The symbols are very squishy here in New York, because it's all so unprecedented and confusing. We're still figuring out what happened to us and who we are in relation to it. Are we in a war? The TV news is already experimenting with the rippling flag war graphic in its Patriotism for Dummies series of banners: Attack on America; America Under Attack; America Rising.

We don't even know who the enemy is. Osama Bin Laden and his holy warriors are as hard to grasp as ghosts. And on Tuesday afternoon, I saw the first battle of the war against the ghosts, waged by New York's finest.

It was just before dusk, and a tow truck driver had snuck me through the Battery Park Tunnel to just south of what would soon be called Ground Zero. When we emerged from the tunnel, a few blocks from the World Trade Center, it was darker than in Brooklyn, part September shortening of days, part dome of black smoke overhead. White powder and singed memos swirled down West Street. Everything was muffled, nearly silent.

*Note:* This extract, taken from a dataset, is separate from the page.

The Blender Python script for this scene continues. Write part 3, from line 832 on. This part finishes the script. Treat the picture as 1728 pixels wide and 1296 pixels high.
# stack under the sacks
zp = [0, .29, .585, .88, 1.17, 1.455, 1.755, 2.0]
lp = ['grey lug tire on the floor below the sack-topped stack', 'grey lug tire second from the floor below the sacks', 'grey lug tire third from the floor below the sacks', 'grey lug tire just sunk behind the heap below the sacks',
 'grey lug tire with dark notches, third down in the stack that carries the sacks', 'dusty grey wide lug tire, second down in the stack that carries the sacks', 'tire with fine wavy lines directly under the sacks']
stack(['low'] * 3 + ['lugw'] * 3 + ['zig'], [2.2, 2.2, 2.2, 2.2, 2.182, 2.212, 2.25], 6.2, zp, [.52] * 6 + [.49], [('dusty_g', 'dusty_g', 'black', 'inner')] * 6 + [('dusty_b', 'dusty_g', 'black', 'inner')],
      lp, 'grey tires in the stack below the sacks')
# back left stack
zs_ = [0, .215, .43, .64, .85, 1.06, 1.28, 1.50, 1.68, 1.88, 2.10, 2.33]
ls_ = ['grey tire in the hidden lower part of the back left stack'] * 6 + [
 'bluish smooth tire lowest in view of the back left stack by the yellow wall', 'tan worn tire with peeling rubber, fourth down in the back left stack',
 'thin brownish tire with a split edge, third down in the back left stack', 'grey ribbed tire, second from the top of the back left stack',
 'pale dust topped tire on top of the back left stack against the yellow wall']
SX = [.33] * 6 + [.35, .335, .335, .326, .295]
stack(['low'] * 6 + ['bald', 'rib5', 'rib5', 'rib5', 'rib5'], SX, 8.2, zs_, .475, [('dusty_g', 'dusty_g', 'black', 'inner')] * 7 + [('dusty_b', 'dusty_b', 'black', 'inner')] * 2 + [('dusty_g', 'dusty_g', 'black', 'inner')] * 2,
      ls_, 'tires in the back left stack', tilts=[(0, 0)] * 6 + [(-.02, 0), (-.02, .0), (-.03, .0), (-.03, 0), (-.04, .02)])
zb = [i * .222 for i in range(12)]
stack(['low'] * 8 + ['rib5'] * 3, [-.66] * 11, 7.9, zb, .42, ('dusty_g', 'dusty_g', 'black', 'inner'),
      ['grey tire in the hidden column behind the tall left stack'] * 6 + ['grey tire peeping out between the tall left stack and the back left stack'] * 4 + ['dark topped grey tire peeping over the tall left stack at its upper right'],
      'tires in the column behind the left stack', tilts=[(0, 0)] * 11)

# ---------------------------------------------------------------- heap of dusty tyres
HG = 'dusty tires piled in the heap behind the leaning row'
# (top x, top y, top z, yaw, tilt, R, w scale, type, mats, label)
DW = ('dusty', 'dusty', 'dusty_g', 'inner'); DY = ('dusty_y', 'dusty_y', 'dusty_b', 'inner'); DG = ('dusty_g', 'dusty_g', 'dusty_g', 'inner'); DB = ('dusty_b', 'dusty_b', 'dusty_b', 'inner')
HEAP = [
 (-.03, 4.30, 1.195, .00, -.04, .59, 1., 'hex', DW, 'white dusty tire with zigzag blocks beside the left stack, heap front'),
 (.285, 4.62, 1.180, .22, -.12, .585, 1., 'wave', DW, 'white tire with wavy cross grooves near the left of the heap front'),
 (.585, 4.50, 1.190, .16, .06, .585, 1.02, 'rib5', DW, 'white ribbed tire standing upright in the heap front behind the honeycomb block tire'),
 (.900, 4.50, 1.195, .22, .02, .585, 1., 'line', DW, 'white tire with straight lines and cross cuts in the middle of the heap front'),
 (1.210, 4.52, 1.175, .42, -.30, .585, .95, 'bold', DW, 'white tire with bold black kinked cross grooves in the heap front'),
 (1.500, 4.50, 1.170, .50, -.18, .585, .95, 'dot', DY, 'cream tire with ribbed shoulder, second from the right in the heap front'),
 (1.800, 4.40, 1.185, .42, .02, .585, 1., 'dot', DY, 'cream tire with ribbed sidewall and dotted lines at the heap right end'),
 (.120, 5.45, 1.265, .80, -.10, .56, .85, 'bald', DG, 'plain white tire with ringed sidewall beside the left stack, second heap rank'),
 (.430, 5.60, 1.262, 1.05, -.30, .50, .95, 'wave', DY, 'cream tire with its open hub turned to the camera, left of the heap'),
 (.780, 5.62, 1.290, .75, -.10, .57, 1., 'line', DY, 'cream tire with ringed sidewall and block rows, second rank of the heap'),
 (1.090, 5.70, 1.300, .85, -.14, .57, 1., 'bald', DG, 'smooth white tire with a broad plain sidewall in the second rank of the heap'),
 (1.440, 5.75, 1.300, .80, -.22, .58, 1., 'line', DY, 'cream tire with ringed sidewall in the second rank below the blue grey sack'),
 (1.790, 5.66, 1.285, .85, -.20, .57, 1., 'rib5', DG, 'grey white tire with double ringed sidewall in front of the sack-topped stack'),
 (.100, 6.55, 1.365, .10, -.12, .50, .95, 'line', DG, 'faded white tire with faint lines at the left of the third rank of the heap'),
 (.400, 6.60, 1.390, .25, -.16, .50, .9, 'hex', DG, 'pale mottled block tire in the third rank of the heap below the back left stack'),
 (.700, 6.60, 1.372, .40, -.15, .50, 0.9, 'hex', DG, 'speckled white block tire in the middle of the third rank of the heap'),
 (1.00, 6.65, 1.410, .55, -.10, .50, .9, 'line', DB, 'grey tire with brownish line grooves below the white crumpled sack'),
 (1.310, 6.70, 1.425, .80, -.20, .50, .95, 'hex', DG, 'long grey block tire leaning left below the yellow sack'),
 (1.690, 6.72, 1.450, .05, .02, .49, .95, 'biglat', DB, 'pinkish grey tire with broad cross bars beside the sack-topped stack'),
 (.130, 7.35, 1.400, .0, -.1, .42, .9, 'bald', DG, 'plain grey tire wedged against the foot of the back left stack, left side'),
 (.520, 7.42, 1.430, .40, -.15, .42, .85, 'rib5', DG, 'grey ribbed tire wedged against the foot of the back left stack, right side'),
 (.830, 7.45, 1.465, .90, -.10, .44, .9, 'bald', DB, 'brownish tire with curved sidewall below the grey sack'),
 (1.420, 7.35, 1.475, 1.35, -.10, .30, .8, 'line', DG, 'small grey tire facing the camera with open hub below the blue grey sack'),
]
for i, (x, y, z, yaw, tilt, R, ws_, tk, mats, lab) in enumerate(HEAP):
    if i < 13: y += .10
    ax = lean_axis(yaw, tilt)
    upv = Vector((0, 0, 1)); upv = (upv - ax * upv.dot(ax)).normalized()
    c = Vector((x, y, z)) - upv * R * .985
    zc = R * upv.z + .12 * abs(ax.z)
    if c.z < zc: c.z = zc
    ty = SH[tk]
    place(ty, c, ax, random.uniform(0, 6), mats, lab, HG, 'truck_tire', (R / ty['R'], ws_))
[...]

Dozens of dust-frosted cops huddled uncertainly in groups. Most wore helmets with the face shields pulled down, a sight familiar from demonstrations. But there were no demonstrators, no crowd to control, nobody to fight or protect. A vast riot squad faced down nothing but smoke and dust swirling from the wreckage piled on thousands of bodies. It was the closest I've ever been to a war zone.

The "us" I thought of in that sad, surreal place wasn't America; it was every person who's been bombed. It was innocent victims of wars "we" have funded and abetted and masterminded. It was anyone with the misfortune to be born in, say, Afghanistan, walking to work and being blown to bits. The last thing I wanted was to send a bomb or wave a flag.